A última paragem desta visita relâmpago foi o Gurúè, terra do famoso chá e do Centro Polivalente Leão Dehon. É espantoso o belo trabalho que é desenvolvido por esta escola que para além da formação de novos profissionais realiza trabalhos de carpintaria e de arte que são requisitados de muitos lados de Moçambique. O Pe. Hilário, ajudado pelos Padres Claudino e Lázaro, está atento aos sinais dos tempos (as crises não aparecem só na Europa…) e vai orientando com prudência e sabedoria a autonomia económica da escola. Penso não cair em exagero ao afirmar que este Centro Polivalente é a maior empresa daquela região dando emprego a muita gente e, por isso, garantindo melhores condições de vida a muitas famílias. O Pe. Hilário não se cansa de agradecer à Província Portuguesa SCJ a ajuda e o apoio que sempre lhe prestou e que tornou possível que o sonho do Centro se tornasse uma realidade. Aprecia e admira muito o trabalho dos jovens voluntários mas sugere que no futuro se pense também em enviar gente mais avançada na idade: reformados ou pessoas que possam dispor do seu tempo e dedica-lo a esta causa do voluntariado. Informa que no Centro existem pequenas casas que podem ser ocupadas e que favorecem a estes possíveis voluntários uma vida mais independente da comunidade religiosa. Aqui fica o desafio: haja vontade de trabalhar que trabalho não falta…

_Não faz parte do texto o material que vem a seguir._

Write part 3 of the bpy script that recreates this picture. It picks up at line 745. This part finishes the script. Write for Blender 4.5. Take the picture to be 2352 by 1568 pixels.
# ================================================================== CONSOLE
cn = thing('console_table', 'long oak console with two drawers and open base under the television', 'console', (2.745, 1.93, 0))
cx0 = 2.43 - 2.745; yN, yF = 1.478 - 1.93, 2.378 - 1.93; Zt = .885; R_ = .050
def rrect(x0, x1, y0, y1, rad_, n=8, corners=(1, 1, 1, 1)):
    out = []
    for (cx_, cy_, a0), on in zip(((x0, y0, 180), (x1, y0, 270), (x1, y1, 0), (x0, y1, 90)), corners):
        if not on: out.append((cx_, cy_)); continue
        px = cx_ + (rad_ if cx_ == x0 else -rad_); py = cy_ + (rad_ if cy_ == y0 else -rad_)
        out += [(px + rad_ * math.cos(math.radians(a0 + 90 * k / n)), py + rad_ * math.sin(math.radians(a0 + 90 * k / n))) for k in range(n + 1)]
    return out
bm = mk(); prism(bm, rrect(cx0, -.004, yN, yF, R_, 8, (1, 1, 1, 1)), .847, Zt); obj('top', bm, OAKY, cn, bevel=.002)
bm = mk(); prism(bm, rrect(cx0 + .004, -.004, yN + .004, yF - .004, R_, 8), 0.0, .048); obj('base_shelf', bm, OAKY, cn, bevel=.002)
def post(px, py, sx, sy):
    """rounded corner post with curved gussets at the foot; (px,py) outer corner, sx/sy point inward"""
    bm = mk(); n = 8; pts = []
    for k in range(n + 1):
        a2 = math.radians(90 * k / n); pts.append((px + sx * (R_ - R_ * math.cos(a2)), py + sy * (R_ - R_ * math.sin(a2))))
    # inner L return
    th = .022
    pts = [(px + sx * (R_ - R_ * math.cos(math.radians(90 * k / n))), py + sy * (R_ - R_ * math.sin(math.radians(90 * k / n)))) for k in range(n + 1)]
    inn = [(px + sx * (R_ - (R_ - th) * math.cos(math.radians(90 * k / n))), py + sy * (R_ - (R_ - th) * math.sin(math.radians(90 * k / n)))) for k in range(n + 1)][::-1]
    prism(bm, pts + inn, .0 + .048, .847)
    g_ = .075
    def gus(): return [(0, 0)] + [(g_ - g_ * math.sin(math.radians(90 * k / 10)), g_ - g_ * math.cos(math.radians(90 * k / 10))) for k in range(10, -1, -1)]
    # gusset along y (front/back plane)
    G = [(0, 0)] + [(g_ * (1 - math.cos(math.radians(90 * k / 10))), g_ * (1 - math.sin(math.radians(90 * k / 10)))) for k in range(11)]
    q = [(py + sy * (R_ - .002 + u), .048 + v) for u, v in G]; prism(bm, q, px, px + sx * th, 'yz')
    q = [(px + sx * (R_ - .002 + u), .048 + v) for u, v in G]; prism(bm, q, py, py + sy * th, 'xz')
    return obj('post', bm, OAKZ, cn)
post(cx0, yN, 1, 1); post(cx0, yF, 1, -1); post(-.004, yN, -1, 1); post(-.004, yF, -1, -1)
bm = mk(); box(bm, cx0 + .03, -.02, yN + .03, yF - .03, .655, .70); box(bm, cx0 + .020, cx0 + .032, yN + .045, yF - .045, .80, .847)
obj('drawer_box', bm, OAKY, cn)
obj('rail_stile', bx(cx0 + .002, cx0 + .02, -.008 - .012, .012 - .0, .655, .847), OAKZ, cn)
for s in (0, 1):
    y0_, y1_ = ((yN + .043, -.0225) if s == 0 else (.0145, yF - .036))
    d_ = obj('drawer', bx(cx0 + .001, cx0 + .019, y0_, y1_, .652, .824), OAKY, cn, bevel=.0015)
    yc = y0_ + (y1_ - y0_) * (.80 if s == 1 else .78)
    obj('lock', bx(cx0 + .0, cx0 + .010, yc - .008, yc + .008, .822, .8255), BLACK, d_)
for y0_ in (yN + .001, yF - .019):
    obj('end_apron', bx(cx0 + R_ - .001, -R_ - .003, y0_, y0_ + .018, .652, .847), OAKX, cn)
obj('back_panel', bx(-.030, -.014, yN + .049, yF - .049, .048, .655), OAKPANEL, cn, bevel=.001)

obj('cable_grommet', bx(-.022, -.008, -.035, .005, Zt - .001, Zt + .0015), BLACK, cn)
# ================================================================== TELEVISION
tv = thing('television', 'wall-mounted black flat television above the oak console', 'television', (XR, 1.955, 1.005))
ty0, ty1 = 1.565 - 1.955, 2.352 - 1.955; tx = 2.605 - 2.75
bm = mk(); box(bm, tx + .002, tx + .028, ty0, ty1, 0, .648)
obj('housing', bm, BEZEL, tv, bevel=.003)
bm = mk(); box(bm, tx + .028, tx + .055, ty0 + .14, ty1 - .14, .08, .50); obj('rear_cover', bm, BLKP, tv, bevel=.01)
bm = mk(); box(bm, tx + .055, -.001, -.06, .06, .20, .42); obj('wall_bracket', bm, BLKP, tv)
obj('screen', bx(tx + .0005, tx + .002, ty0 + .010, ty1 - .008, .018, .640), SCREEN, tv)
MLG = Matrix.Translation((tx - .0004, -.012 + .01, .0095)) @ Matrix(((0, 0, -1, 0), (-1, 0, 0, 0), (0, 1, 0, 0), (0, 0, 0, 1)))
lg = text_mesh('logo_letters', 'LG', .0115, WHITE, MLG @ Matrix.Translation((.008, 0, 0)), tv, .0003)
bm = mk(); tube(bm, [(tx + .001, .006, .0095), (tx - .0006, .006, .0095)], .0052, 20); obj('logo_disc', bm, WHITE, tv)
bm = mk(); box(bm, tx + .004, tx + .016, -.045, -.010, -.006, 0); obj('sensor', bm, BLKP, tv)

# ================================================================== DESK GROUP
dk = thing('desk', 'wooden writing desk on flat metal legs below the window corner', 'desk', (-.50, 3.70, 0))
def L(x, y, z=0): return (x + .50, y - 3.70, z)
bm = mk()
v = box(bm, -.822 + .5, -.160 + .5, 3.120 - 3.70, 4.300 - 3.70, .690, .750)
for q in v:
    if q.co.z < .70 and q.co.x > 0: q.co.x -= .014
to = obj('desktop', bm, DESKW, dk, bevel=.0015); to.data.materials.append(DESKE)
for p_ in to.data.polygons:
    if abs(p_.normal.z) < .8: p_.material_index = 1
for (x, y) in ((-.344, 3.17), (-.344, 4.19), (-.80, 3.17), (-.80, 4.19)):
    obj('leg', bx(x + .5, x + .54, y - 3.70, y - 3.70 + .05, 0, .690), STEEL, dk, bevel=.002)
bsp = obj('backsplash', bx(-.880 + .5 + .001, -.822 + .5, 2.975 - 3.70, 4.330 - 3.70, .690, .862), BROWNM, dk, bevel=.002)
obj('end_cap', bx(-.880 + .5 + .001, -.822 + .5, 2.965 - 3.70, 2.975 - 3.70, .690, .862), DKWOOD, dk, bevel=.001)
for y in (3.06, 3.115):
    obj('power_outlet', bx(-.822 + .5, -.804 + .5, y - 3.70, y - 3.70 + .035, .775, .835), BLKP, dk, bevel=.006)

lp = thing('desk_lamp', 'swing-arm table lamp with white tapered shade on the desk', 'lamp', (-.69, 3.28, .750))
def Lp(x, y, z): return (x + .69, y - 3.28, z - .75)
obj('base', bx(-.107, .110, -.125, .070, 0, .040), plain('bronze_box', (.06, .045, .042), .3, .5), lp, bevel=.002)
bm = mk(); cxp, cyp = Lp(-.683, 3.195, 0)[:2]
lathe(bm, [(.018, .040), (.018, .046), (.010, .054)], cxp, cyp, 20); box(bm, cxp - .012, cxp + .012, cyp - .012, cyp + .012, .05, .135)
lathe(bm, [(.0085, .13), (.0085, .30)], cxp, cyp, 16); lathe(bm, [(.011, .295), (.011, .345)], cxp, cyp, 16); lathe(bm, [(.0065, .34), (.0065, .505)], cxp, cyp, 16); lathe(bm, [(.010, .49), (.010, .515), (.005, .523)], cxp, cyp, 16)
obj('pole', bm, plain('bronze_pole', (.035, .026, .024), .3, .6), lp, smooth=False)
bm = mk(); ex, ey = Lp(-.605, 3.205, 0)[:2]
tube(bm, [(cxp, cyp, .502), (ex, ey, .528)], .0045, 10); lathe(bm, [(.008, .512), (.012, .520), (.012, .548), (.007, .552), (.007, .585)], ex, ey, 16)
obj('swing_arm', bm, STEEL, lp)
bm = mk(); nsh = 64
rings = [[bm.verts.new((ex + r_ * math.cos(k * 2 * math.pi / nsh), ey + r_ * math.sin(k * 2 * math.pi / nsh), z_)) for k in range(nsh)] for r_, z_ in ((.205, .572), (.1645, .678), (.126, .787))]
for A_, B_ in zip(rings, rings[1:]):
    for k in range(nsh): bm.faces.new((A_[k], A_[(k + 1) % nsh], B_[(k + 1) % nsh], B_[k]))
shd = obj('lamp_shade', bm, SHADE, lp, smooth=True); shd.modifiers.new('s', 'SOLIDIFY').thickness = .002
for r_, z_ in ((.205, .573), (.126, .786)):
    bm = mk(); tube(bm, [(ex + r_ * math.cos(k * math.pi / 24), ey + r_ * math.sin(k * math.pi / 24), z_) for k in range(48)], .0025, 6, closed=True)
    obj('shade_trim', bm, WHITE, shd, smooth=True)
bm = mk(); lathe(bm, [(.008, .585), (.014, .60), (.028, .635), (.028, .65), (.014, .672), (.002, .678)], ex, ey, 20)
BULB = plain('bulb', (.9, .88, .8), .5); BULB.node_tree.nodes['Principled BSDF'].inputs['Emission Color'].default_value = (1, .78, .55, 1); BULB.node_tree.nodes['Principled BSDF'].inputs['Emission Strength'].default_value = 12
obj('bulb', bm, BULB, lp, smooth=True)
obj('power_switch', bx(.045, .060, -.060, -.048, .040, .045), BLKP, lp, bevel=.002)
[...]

Já em Lichinga, depois desta viagem, percebi a razão do entusiasmo e da alegria que os missionários, de passagem por Portugal, nos transmitiam quando eu era ainda uma criança no seminário. Só quem ama sem limites e se doa aos outros sem condições é capaz de construir as obras tão belas que eu tive a felicidade de ver e sentir.
Obrigado a todos os meus confrades moçambicanos e a todos(as) aqueles(as) que tiveram a ousadia e a alegria de partilhar um pouco das suas vidas comigo.